◆ Information supplied
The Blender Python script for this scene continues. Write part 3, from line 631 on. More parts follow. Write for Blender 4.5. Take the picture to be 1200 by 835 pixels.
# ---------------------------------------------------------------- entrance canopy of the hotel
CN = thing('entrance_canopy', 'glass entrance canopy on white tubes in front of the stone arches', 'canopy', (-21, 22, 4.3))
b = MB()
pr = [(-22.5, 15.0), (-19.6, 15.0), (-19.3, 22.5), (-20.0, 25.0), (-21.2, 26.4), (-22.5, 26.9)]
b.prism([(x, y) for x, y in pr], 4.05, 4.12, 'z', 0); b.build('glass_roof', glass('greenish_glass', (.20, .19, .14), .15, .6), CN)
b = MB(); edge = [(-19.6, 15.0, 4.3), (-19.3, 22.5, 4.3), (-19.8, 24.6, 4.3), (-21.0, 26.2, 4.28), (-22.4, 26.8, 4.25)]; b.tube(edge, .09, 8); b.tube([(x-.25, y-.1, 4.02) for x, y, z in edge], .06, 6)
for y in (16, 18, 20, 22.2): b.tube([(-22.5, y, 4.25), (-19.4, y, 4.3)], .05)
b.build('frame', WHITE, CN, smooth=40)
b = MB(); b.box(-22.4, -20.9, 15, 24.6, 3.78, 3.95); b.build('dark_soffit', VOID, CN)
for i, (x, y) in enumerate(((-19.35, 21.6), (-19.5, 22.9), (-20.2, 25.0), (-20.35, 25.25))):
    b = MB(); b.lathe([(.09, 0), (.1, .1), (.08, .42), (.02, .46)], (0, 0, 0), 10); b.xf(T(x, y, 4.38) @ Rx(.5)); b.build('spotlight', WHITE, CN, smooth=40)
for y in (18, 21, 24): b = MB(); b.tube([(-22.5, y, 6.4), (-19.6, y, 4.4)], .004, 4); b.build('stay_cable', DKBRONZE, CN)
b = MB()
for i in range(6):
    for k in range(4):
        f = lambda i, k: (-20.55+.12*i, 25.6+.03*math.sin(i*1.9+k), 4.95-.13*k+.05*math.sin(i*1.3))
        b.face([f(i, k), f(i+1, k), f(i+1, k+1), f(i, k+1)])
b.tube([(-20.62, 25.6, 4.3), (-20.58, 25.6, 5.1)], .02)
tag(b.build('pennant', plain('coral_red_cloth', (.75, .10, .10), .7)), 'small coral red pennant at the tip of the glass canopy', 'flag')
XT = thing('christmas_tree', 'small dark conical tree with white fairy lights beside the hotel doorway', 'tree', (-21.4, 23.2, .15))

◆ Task
Tally the lines holding the string "build" and give only the count.

◆ Solution for this exercise
6